Africa-Press – Zambia. However, government negotiates a revenue-sharing mechanism during the concession period. Infrastructure Minister Charles Milupi writes… Today, we joined a big number of our fellow citizens in Ndola on the Copperbelt Province, to witness the signing of the contract to finance, construct, operate and maintain 327 kilometres of the Lusaka-Ndola Dual Carriageway, including 45 kilometres of the Luanshya-Fisenge-Masangano Road, under Public Private Partnership (PPP) procurement model, at a construction cost of US$577 million.
The concession agreement signed between the Road Development Agency (RDA), as the contracting entity, and Macro Oceans Investment Limited, the Concessionaire, will cover a concession period of 25 years; three for construction and 22 for the investor to recoup their investment.
However, the government negotiating team managed to secure a revenue-sharing mechanism during the concession period. This means the government will get a component of the revenue that the Concessionaire will generate from tolling fees. Asides that, the Concessionaire will have to pay the necessary statutory obligations.
Further, the road maintenance cost during the entire concession period will be borne by Macro Oceans Investment Limited.
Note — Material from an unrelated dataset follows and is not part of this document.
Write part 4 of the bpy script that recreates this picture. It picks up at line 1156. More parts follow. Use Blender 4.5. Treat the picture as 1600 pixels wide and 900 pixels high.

The government will not pay a single cent or any sovereign guarantee, as the construction cost will be borne by Macro Oceans Investment Limited. This is a fulfillment of the UPND party’s manifesto on infrastructure development.
You may recall, however, that the Lusaka-Ndola Road was procured at a cost of US$1.2 billion by the previous government. With other extra costs such as interest, the total cost of that cancelled contract would have reached US$2.2 billion. And this was supposed to be a loan.
Going forward, any contractor, whether it is using the PPP model or our local resources, who will quote at an exorbitant price, we shall ignore their bids.